### What to produce
Below are the entries; state how many of their lines contain the string "from", and nothing more.

[3D scene scripts]
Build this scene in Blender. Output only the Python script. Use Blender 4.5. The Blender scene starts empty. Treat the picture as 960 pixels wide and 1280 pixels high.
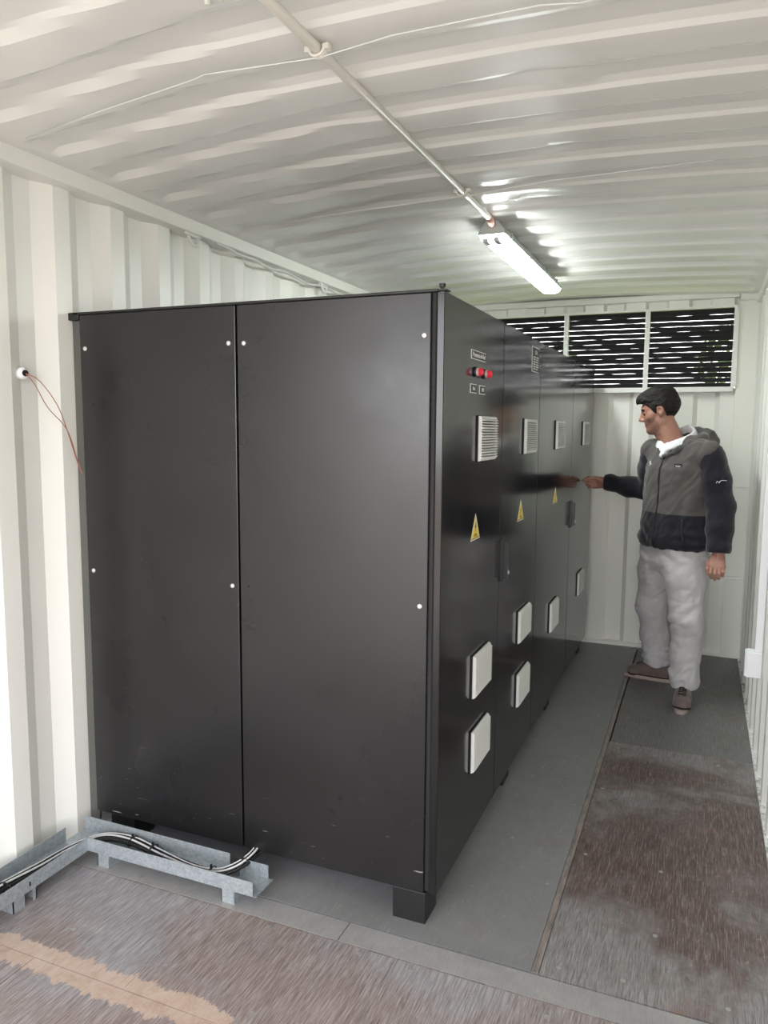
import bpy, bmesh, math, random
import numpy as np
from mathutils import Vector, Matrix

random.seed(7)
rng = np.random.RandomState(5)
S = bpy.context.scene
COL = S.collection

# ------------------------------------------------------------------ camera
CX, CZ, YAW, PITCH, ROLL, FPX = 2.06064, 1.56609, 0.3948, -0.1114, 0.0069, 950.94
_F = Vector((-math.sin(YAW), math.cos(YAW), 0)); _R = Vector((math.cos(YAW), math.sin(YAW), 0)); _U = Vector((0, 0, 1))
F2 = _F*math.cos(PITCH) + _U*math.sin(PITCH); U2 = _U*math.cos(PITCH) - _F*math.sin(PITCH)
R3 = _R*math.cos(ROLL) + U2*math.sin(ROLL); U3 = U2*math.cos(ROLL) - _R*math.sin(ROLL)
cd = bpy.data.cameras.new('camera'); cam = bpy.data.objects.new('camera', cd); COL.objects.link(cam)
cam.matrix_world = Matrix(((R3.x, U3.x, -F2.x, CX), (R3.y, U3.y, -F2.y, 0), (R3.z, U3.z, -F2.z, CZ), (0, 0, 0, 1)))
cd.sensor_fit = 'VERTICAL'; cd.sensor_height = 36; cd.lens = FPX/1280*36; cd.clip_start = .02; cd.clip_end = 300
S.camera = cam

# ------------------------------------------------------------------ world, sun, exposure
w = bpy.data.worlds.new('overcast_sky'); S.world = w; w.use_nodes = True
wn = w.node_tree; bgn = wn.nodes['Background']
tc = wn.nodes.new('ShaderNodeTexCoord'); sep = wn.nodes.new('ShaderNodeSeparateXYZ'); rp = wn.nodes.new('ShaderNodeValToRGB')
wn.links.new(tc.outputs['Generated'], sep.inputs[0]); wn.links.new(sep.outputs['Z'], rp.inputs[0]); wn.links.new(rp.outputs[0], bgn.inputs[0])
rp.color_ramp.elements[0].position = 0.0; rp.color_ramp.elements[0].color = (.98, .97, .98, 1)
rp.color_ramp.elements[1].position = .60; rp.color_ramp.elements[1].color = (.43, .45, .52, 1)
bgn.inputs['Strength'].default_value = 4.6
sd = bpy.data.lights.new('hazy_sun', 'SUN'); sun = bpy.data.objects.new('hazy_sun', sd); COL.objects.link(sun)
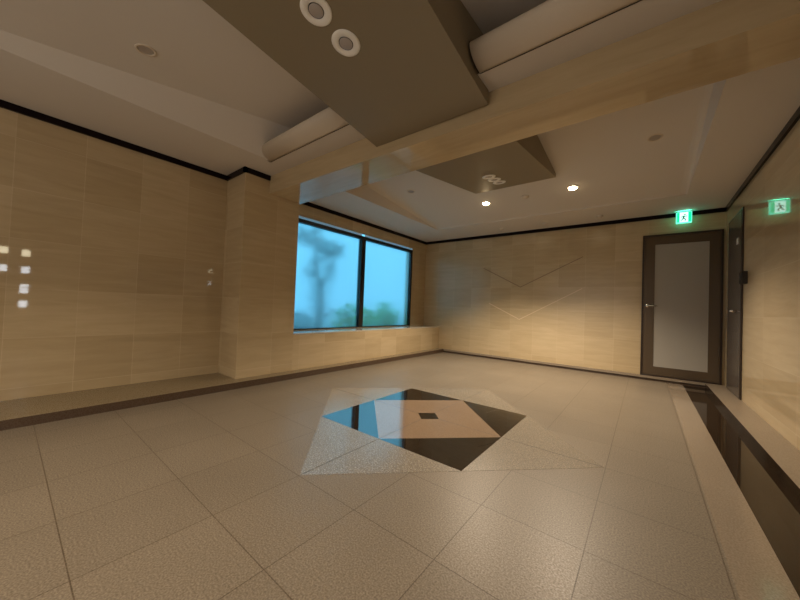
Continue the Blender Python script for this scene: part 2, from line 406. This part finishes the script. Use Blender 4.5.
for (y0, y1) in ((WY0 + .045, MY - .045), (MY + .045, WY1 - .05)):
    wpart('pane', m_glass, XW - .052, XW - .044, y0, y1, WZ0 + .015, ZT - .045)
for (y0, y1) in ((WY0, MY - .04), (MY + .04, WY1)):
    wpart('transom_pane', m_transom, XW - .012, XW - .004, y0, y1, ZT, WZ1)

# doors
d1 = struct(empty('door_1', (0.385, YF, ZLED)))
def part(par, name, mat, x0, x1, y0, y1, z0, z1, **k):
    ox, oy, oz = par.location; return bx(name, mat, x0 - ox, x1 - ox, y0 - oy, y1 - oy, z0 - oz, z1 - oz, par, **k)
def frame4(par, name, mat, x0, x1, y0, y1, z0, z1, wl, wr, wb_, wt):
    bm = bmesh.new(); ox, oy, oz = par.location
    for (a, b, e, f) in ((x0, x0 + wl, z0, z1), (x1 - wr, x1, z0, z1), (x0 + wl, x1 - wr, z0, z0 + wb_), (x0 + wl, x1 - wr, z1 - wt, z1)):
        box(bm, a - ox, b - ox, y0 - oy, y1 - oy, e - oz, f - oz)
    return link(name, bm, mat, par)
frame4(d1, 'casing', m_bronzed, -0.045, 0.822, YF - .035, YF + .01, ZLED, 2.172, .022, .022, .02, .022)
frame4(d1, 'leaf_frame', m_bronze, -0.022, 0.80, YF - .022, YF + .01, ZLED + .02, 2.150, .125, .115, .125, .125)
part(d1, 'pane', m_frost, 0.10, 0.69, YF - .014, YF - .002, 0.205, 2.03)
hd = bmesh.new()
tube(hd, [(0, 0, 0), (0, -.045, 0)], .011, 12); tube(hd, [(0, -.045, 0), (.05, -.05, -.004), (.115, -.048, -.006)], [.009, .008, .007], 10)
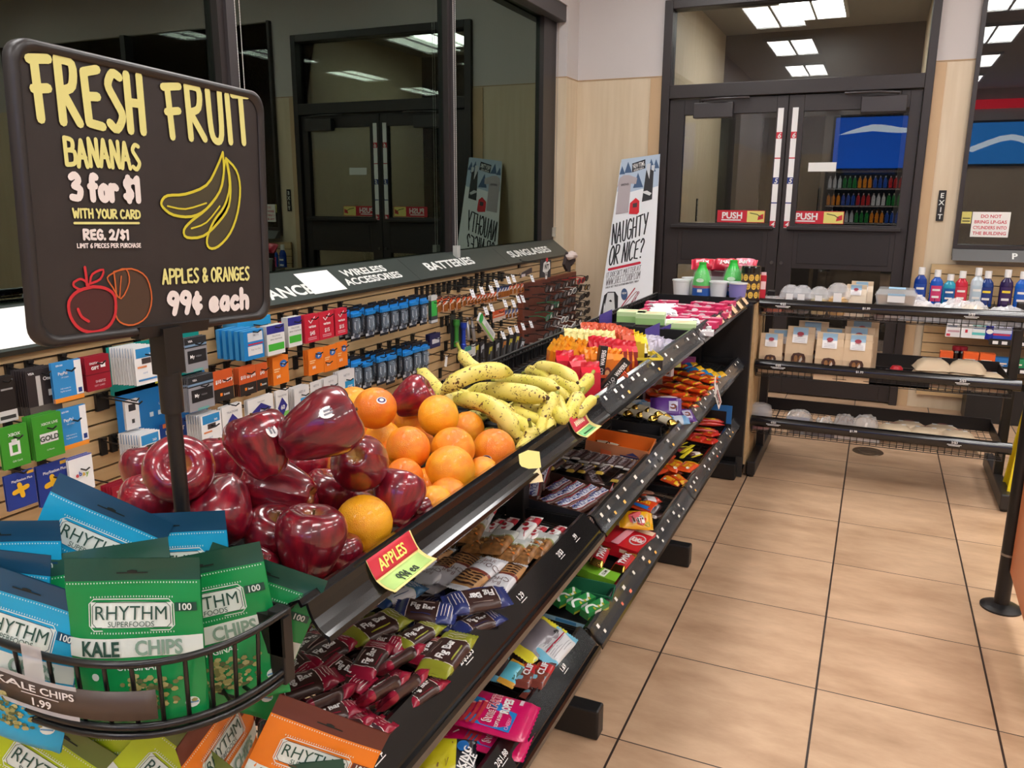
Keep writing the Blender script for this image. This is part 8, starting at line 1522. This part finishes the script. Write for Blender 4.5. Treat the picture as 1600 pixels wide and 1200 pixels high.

### The solution
2